“Events, dear boy, events.”
Apparently, Harold Macmillan may never have uttered the words famously attributed to him, when asked what he feared most.
If so, then Macmillan – the UK’s prime minister between 1957 and 1963 – missed an opportunity to be seen as more perceptive than history is otherwise likely to remember him.
For there’s little doubt that in the last few years, unforeseen events have again and again blown the global economy off course – and with it, the fortunes of individual investors.
Oil shock?
We saw that again over the weekend, with drone attacks on Saudi oil facilities. As I write these words, around 50% of Saudi Arabian oil output has been knocked out, equivalent to about 5% of global oil production.
Put another way, oil prices closed up 15% higher when markets opened the following Monday, with Brent crude – seen as a benchmark price index, like West Texas Intermediate – registering its biggest jump in 30 years.
Almost immediately commentators were drawing comparisons with the 1990 invasion of Kuwait, the 1973 Arab-Israeli war, and the 1956 Suez crisis – an event which, coincidentally, helped to bring Macmillan to power.
So is the world about to see another 1970s-style ‘oil shock’, when rocketing oil prices foretold recession and sky-high inflation?
Frankly, I feel that it’s unlikely.
This time it’s different
There are two reasons for being more sanguine, this time around.
First, the world is far less dependent on oil than it was. Vehicles are far more efficient, for one thing. And energy sources are far more diverse, for another. These days, for instance, a very large proportion of the UK’s electricity output comes from renewable resources – wind farms, solar farms, hydro-electricity, and biomass.
And second, in contrast to the 1970s, the world is far less dependent on the Gulf states for oil supplies. Here in the UK, we have the North Sea. It’s past its peak, but is still pumping. America has Alaska, and also huge reserves of shale oil.
A war with Iran would be another matter, of course. But for all of Donald Trump’s combativeness, that seems unlikely, too.
Not impossible, of course, but not likely.
Safety in numbers
The real lesson here, though, is a different one.
Imagine, if you will, that it’s 2009. In September 2009 the world was still recovering from another shock – the financial crisis and the ensuing recession. That said, it was recovering: I’d been hoovering up attractively-priced stocks for over six months, at that point.
Even so, back then who could have imagined that Donald Trump would be the president of the United States? Or that the chaos of Brexit could happen?

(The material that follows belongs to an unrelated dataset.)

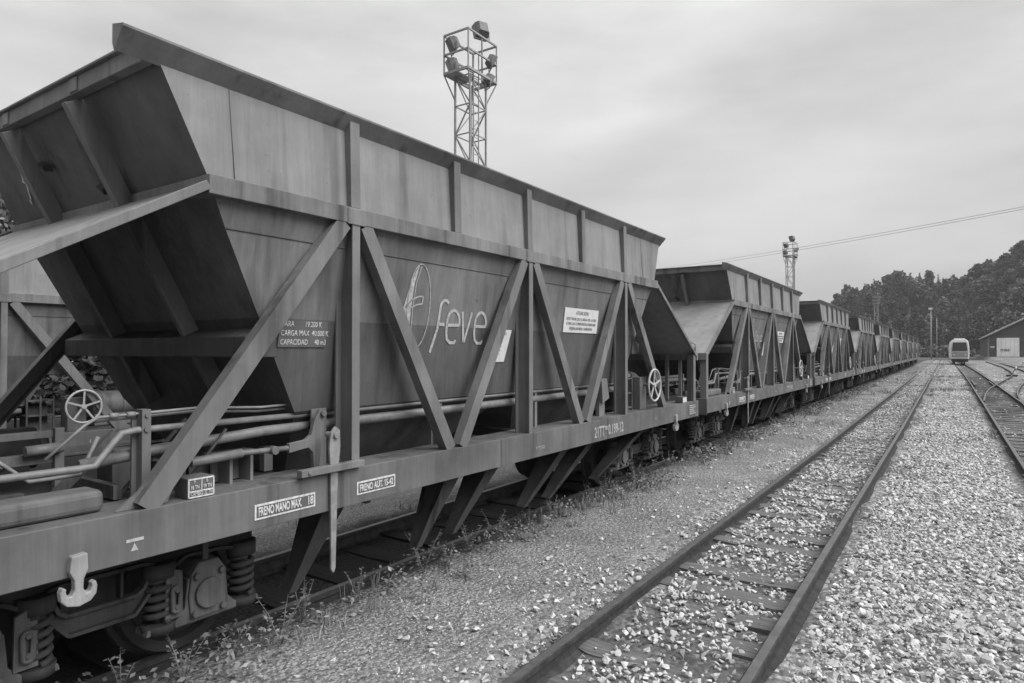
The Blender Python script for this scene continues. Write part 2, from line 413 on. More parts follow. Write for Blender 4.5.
x, y = scatter(-3.85, -2.0, 1.8, 11, 900, lambda x, y: np.clip(.35 + .4 * pnoise(x, y, 2.2, 77), .05, 1) * np.clip((x + 3.9) / .6, 0, 1)); lay(x, y, .004, .010, 0, 1.5)
x, y = scatter(-3.9, -2.0, 14, 60, 130, left_fn); lay(x, y, .02, .045, .002)
ob = stones('ballast', np.concatenate(P), np.concatenate(Z_), np.concatenate(T_), M['stone'])
tag(ob, 'pale angular ballast stones spread between and beside the tracks', 'ballast', kind='stuff')

# ------------------------------------------------------------------ rails and sleepers
PROF = [(-.034, -.004), (-.026, 0), (.026, 0), (.034, -.004), (.034, -.034), (.011, -.046), (.011, -.112), (.062, -.128), (.062, -.14), (-.062, -.14), (-.062, -.128), (-.011, -.112), (-.011, -.046), (-.034, -.034)]
def rail(path, label, z=0, group=None):
    mb = MB(); pts = [Vector((x, y, z)) for x, y in path]; n = len(PROF); vs = []
    for i, p in enumerate(pts):
        t = (pts[min(i + 1, len(pts) - 1)] - pts[max(i - 1, 0)]).normalized(); s = Vector((t.y, -t.x, 0))
        vs += [p + s * a + Vector((0, 0, b)) for a, b in PROF]
    fs = [(i * n + k, i * n + (k + 1) % n, (i + 1) * n + (k + 1) % n, (i + 1) * n + k) for i in range(len(pts) - 1) for k in range(n)]
    fs += [tuple(range(n)), tuple((len(pts) - 1) * n + k for k in range(n))]
    mb.add(vs, fs)
    o = mb.build('rail', M['railside']); o.data.materials.append(M['railtop'])
    for p in o.data.polygons:
        if p.normal.z > .9 and p.center.z > z - .01: p.material_index = 1
    return tag(o, label, 'rail', group)
def ys(a, b, n=24): return [a + (b - a) * i / n for i in range(n + 1)]
def wig(x): return lambda y: x + .004 * math.sin(y * .35 + x * 5) - .16 * max(0, (y - 14) / 50) ** 1.2 * (x < 0 and x > -3) - (.40 * max(0, (y - 40) / 63) ** 2 if x > 0 else 0)
def straight(x, a, b): return [(wig(x)(y), y) for y in ys(a, b, 60)]
rail(straight(-2.0, -6, 175), 'rusty left rail of the empty middle track')
rail(straight(-.935, -6, 175), 'rusty right rail of the empty middle track')
rail(straight(-3.8975, -8, 112), 'rail under the near wheels of the hopper train, edged by weeds')
rail(straight(-4.9625, -8, 112), 'far rail in the dark under the hopper train')
rail(straight(.95, -4, 150), 'left rail of the right-hand track leading to the railcar')
rail(straight(2.08, -4, 150), 'right rail of the right-hand track leading to the railcar')
def dv(off):   # turnout curve leaving the right-hand track to the right
    ks = [(28, .97), (32.8, 1.18), (36, 1.33), (39, 1.6), (44, 2.1), (50, 2.75), (58.7, 3.7), (66, 4.2), (73, 4.5), (91, 4.95), (143, 5.2)]
    yy = np.array([k[0] for k in ks]); xx = np.array([k[1] for k in ks])
    out = []
    for y in np.linspace(29 if off == 0 else 27, 140, 70): out.append((float(np.interp(y, yy, xx)) + off, float(y)))
    for _ in range(6):
        out = [out[0]] + [((out[i - 1][0] + 2 * out[i][0] + out[i + 1][0]) / 4, out[i][1]) for i in range(1, len(out) - 1)] + [out[-1]]
    return out
rail(dv(0), 'curved left rail of the siding branching off to the right', .004)
rail(dv(1.07), 'curved right rail of the siding branching off to the right', .004)
for y0, y1, x in ((42, 49.5, 1.10), (43, 48, 1.93)):
    rail([(x, y) for y in ys(y0, y1, 6)], 'short check rail beside the %s running rail near the crossing' % ('left' if x < 1.5 else 'right'), .004)
BX = -8.9 - 1.28
for i, dx in enumerate((-.5325, .5325)):
    rail([(BX + dx, y) for y in ys(-12, 60, 10)], 'rail of the back siding %s' % ('on its far side' if i == 0 else 'nearest the hopper train'), -.25)
def sleeper_mesh(k, L, m='wood'):
    mb = MB(); n = 8; top = []; r = random.Random(k)
    for i in range(n + 1):
        x = -L / 2 + L * i / n
        w = .115 + r.uniform(-.012, .012) - (.02 if i in (0, n) else 0); d = .008 * r.uniform(-1, 1)
        top += [(x, -w, d), (x, -w * .35, d + .006), (x, w * .3, d + .002), (x, w, d - .004), (x, w, -.12), (x, -w, -.12)]
    fs = [(i * 6 + a, i * 6 + (a + 1) % 6, (i + 1) * 6 + (a + 1) % 6, (i + 1) * 6 + a) for i in range(n) for a in range(6)]
    fs += [tuple(range(6)), tuple(n * 6 + a for a in range(6))]
    mb.add(top, fs); o = mb.build('sleeper', M[m]); return o
def sleepers(xc, y0, n, step, z, label, group, m='wood'):
    SLP = [sleeper_mesh(k, 1.08 if m == 'wood' else 1.5, m) for k in range(5)]; used = set()
    for i in range(n):
        k = random.randrange(5)
        if k in used: o = SLP[k].copy(); COL.objects.link(o)
        else: o = SLP[k]; used.add(k)
        y = y0 + i * step + random.uniform(-.03, .03)
        o.location = (wig(xc)(y) - random.uniform(0, .05), y, z + random.uniform(-.012, .012)); o.rotation_euler = (0, random.uniform(-.01, .01), random.uniform(-.035, .035))
        tag(o, label, 'sleeper', group)
    for k in range(5):
        if k not in used: bpy.data.objects.remove(SLP[k])
sleepers(-1.4675, 1.0, 110, SLEEP, -.112, 'weathered timber sleeper half buried in stones of the empty middle track', 'sleepers of the middle track')
sleepers(1.515, 8.0, 90, .6, -.105, 'dark timber sleeper under the right-hand track towards the railcar', 'sleepers of the right-hand track')
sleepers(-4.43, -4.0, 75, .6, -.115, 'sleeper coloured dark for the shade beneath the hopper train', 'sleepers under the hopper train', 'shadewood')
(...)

Or that America would be locked in a trade war with China, taxing its own businesses and consumers with sky-high tariffs?
The attacks on Saudi Arabia aren’t – so far – quite on that scale. But they point to the same lesson: in an uncertain world, diversification is a very valid investment strategy.
Opportunity cost
So for income investors, the lesson is to seek your income from multiple sources, and multiple asset classes. For growth investors, it’s to seek your growth from multiple sources.
This isn’t always easy. And the price may well be a constraint on income, and a constraint on growth – especially for investors confident enough, or perceptive enough, to see attractive reasons to be overweight in a particular stock, sector, or asset class.
Nevertheless, it provides your wealth with a measure of resilience, through which – over the long term – shocks and setbacks can be weathered.
And in an uncertain world, that resilience is – almost literally – priceless.